_Directive:_ Single out each line with the word "that" and copy it.
-=-=-
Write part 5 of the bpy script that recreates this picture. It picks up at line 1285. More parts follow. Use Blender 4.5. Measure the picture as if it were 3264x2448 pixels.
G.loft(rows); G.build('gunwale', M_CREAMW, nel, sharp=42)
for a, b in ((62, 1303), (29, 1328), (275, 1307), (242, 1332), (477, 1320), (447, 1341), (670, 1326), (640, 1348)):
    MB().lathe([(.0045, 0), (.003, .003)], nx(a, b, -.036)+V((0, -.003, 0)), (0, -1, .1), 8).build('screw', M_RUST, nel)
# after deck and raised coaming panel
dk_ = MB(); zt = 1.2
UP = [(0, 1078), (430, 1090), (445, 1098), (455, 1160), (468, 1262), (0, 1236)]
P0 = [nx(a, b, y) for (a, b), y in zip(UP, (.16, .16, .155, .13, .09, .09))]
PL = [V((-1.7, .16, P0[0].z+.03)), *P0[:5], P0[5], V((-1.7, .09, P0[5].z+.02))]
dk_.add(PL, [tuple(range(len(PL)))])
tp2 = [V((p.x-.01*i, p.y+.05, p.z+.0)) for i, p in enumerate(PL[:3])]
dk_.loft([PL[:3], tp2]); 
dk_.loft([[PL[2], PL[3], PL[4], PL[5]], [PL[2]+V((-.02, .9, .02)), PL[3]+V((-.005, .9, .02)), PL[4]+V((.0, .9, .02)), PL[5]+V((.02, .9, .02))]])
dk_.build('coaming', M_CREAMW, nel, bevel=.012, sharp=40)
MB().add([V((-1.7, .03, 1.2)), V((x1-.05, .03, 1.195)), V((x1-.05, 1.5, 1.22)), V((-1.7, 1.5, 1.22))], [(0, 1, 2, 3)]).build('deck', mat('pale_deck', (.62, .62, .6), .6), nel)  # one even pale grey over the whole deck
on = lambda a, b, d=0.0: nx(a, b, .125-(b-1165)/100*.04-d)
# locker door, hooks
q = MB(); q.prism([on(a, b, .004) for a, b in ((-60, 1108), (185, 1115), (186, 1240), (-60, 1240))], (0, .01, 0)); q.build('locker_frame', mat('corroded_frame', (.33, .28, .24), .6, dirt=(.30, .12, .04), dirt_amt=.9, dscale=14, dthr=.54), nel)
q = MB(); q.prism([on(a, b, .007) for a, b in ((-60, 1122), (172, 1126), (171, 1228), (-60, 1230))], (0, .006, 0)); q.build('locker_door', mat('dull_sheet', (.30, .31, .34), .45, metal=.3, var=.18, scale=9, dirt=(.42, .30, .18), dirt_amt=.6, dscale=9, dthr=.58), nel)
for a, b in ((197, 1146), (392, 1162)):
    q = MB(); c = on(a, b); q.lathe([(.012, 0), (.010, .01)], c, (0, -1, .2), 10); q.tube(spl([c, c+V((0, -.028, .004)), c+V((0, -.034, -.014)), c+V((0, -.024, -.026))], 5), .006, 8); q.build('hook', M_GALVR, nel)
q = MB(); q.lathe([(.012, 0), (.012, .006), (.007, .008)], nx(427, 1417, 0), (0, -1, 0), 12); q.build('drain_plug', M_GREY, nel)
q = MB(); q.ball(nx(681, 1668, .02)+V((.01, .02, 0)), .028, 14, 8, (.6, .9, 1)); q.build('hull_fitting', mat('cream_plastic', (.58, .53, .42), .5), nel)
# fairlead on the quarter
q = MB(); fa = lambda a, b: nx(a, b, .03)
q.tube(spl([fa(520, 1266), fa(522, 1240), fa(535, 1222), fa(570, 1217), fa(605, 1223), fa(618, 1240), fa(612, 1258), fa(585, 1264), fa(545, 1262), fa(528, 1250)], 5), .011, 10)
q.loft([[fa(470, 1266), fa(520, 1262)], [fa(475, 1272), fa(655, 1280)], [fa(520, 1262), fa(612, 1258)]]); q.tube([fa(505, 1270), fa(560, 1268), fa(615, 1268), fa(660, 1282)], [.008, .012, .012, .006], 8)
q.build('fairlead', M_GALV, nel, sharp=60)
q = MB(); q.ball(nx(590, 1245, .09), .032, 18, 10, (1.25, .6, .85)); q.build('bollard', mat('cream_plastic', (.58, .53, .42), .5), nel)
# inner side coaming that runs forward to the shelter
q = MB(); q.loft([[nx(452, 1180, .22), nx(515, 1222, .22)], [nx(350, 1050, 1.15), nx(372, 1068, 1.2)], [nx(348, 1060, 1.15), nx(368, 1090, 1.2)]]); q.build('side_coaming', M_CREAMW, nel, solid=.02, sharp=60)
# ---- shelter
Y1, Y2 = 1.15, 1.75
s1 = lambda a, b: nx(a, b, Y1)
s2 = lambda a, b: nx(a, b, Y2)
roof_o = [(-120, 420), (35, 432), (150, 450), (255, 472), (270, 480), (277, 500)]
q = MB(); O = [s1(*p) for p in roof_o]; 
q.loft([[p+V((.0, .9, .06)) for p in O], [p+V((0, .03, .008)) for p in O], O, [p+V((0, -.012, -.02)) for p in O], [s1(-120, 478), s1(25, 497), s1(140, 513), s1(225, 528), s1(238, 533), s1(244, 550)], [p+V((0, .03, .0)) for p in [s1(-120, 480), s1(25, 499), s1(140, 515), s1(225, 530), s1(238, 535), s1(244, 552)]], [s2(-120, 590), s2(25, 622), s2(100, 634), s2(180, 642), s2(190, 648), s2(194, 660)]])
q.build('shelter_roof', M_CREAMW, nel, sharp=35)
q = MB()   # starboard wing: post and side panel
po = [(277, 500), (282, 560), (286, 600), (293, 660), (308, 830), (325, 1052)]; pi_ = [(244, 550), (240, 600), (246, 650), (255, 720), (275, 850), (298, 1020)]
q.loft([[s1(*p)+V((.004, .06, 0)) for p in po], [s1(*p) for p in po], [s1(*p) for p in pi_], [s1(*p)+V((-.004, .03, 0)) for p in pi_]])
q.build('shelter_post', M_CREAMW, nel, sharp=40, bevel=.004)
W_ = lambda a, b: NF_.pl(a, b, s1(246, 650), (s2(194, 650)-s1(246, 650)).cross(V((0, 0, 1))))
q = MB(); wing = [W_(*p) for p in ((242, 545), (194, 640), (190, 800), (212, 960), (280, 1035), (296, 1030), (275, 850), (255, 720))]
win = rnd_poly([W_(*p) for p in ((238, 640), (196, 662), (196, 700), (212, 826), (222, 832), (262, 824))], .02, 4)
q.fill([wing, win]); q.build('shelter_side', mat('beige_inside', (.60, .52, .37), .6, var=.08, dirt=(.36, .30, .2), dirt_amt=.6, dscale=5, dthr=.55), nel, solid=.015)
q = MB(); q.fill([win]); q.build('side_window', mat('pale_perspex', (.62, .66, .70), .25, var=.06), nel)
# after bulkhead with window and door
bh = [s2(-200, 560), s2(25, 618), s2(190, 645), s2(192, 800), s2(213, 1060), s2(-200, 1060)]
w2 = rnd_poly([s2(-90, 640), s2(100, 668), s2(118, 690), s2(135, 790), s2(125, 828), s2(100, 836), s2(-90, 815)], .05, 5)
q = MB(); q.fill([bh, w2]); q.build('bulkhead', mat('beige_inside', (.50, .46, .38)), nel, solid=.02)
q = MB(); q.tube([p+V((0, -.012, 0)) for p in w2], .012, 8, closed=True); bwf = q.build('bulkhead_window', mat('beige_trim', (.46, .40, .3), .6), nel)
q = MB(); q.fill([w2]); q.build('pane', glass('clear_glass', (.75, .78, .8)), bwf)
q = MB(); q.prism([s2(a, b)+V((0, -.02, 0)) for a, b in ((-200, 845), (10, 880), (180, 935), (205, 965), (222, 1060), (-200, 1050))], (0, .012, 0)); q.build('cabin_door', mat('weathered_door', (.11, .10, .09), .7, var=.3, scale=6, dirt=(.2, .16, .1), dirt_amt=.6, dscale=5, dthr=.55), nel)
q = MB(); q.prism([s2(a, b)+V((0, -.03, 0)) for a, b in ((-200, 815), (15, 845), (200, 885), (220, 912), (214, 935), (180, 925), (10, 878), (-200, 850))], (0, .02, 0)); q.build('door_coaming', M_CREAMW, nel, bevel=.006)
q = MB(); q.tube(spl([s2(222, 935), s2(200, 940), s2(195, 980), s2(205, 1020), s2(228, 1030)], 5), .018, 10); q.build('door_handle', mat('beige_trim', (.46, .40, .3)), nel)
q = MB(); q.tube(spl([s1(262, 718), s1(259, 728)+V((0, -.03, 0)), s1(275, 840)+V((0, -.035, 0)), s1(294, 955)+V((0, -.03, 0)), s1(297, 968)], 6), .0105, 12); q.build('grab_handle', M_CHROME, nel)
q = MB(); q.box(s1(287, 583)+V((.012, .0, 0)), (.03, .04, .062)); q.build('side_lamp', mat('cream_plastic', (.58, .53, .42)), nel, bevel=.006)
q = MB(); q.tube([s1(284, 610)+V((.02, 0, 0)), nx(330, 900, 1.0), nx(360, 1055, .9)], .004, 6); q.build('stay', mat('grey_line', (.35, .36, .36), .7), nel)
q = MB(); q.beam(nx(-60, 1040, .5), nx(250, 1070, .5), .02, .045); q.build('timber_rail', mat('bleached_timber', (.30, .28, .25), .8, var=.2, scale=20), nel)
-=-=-
_The reply:_
Write part 5 of the bpy script that recreates this picture. It picks up at line 1285. More parts follow. Use Blender 4.5. Measure the picture as if it were 3264x2448 pixels.
# inner side coaming that runs forward to the shelter